## start
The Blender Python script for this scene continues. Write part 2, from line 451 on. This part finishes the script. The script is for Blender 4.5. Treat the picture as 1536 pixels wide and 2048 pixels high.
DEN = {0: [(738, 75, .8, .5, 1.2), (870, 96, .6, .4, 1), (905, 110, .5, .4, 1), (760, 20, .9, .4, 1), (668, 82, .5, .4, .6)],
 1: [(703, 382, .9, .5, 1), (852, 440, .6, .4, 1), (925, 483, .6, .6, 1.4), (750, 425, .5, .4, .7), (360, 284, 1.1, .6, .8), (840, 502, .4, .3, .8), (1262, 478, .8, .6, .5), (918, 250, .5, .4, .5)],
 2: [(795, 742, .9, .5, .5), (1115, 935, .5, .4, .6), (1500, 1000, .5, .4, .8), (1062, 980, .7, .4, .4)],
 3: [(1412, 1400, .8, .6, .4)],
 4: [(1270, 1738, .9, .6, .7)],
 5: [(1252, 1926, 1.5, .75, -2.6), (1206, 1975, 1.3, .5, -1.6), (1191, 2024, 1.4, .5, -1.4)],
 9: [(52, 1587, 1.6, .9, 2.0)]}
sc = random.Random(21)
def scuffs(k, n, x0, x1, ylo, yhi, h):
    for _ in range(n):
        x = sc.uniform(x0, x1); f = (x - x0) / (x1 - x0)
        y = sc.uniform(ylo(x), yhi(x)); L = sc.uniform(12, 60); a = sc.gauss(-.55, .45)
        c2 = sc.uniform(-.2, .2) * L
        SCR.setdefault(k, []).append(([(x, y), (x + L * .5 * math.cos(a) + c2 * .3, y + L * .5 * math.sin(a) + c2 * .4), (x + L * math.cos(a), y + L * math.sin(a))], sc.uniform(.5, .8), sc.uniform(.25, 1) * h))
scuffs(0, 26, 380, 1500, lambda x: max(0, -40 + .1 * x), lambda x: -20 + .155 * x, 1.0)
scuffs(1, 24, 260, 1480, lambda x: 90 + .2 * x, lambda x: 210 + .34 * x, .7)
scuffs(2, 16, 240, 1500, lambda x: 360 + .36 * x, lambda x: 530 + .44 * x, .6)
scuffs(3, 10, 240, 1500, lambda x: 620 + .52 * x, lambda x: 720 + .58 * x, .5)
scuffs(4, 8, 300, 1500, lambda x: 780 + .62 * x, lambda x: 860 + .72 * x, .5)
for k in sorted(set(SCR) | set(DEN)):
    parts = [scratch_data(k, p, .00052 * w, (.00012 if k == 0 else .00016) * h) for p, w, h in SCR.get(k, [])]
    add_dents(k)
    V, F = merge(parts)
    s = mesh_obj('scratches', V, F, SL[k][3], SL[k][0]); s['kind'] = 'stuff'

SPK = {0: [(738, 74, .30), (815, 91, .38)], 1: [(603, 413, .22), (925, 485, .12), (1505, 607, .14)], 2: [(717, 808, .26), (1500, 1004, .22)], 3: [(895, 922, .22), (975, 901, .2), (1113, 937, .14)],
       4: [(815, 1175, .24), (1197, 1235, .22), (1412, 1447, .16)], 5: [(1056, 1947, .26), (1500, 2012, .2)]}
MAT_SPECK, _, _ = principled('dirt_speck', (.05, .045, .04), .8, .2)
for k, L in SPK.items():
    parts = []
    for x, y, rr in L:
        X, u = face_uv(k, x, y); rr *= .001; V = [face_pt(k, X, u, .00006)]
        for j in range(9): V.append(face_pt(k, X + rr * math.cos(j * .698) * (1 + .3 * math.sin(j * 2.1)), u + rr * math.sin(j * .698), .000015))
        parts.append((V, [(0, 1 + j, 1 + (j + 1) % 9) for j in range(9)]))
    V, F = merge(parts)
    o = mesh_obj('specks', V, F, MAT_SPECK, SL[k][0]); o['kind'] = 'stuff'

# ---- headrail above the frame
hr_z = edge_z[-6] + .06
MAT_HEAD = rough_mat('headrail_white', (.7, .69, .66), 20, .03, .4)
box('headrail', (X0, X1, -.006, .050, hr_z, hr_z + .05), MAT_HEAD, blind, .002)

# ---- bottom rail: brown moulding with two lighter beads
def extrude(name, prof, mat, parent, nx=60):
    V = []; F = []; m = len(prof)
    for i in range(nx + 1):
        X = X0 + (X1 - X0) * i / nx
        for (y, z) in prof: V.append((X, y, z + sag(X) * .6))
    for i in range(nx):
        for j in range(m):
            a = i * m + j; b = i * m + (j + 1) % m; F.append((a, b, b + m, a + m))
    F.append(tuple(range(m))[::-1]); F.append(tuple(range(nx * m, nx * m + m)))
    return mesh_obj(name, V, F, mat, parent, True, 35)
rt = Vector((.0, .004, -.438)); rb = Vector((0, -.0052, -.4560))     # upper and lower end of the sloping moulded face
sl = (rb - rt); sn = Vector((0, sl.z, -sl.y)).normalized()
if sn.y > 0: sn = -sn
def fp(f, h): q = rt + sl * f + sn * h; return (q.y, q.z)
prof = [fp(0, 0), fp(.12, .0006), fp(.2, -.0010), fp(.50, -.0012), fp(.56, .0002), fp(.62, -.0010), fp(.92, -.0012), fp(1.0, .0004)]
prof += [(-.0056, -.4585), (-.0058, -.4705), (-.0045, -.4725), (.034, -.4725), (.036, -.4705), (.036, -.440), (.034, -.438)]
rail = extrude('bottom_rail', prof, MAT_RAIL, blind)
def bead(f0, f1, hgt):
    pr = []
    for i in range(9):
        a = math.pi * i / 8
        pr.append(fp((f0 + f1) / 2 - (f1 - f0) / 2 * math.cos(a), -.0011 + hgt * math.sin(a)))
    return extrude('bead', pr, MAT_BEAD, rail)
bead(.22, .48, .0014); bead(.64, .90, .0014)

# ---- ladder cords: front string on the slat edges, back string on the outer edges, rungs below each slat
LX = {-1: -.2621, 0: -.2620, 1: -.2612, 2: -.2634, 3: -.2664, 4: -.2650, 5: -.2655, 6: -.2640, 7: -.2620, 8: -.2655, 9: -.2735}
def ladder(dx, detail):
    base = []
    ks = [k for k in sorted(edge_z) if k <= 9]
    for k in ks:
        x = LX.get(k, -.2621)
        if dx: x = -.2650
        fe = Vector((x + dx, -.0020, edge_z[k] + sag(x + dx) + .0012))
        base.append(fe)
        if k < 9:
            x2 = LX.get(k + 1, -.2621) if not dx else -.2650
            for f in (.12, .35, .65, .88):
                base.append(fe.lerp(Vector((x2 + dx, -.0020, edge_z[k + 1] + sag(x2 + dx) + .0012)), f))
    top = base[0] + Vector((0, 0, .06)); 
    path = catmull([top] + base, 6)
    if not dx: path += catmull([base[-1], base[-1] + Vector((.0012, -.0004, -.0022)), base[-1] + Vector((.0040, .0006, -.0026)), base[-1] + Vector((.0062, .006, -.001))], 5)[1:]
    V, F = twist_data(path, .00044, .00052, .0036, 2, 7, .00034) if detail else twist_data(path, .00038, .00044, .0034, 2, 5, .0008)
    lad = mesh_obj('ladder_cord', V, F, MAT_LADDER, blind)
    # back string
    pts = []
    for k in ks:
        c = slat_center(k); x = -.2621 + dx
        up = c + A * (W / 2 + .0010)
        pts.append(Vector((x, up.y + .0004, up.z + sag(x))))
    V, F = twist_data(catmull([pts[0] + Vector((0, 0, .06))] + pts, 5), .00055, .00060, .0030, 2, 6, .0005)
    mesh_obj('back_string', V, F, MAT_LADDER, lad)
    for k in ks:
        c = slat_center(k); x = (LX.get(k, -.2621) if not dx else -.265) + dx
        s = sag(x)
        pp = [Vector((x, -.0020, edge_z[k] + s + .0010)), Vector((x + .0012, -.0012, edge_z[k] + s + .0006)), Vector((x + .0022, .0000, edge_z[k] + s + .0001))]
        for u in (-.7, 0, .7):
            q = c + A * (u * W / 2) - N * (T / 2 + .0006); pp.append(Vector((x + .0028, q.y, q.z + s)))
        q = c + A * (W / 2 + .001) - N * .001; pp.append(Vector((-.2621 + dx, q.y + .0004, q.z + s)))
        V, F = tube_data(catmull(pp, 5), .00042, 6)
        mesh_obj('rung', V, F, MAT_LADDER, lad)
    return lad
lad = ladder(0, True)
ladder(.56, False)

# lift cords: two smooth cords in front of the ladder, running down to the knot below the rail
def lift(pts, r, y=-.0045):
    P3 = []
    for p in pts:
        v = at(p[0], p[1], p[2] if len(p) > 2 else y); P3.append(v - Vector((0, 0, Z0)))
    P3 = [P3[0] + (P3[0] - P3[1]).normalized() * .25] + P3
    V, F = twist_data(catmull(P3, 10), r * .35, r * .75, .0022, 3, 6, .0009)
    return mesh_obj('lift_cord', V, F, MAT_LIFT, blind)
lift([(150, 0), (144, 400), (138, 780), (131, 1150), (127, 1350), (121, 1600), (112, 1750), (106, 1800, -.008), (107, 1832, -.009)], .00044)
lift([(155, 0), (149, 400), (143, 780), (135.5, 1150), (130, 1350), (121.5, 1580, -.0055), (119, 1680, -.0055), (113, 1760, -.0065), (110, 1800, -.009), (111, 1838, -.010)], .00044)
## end
# Work required
Extract the first line above and each line after it up to and including the one with "s = mesh_obj('scratches', V, F, SL[k][3], SL[k][0]);", please, exactly and with nothing else.

# The answer
The Blender Python script for this scene continues. Write part 2, from line 451 on. This part finishes the script. The script is for Blender 4.5. Treat the picture as 1536 pixels wide and 2048 pixels high.
DEN = {0: [(738, 75, .8, .5, 1.2), (870, 96, .6, .4, 1), (905, 110, .5, .4, 1), (760, 20, .9, .4, 1), (668, 82, .5, .4, .6)],
 1: [(703, 382, .9, .5, 1), (852, 440, .6, .4, 1), (925, 483, .6, .6, 1.4), (750, 425, .5, .4, .7), (360, 284, 1.1, .6, .8), (840, 502, .4, .3, .8), (1262, 478, .8, .6, .5), (918, 250, .5, .4, .5)],
 2: [(795, 742, .9, .5, .5), (1115, 935, .5, .4, .6), (1500, 1000, .5, .4, .8), (1062, 980, .7, .4, .4)],
 3: [(1412, 1400, .8, .6, .4)],
 4: [(1270, 1738, .9, .6, .7)],
 5: [(1252, 1926, 1.5, .75, -2.6), (1206, 1975, 1.3, .5, -1.6), (1191, 2024, 1.4, .5, -1.4)],
 9: [(52, 1587, 1.6, .9, 2.0)]}
sc = random.Random(21)
def scuffs(k, n, x0, x1, ylo, yhi, h):
    for _ in range(n):
        x = sc.uniform(x0, x1); f = (x - x0) / (x1 - x0)
        y = sc.uniform(ylo(x), yhi(x)); L = sc.uniform(12, 60); a = sc.gauss(-.55, .45)
        c2 = sc.uniform(-.2, .2) * L
        SCR.setdefault(k, []).append(([(x, y), (x + L * .5 * math.cos(a) + c2 * .3, y + L * .5 * math.sin(a) + c2 * .4), (x + L * math.cos(a), y + L * math.sin(a))], sc.uniform(.5, .8), sc.uniform(.25, 1) * h))
scuffs(0, 26, 380, 1500, lambda x: max(0, -40 + .1 * x), lambda x: -20 + .155 * x, 1.0)
scuffs(1, 24, 260, 1480, lambda x: 90 + .2 * x, lambda x: 210 + .34 * x, .7)
scuffs(2, 16, 240, 1500, lambda x: 360 + .36 * x, lambda x: 530 + .44 * x, .6)
scuffs(3, 10, 240, 1500, lambda x: 620 + .52 * x, lambda x: 720 + .58 * x, .5)
scuffs(4, 8, 300, 1500, lambda x: 780 + .62 * x, lambda x: 860 + .72 * x, .5)
for k in sorted(set(SCR) | set(DEN)):
    parts = [scratch_data(k, p, .00052 * w, (.00012 if k == 0 else .00016) * h) for p, w, h in SCR.get(k, [])]
    add_dents(k)
    V, F = merge(parts)
    s = mesh_obj('scratches', V, F, SL[k][3], SL[k][0]); s['kind'] = 'stuff'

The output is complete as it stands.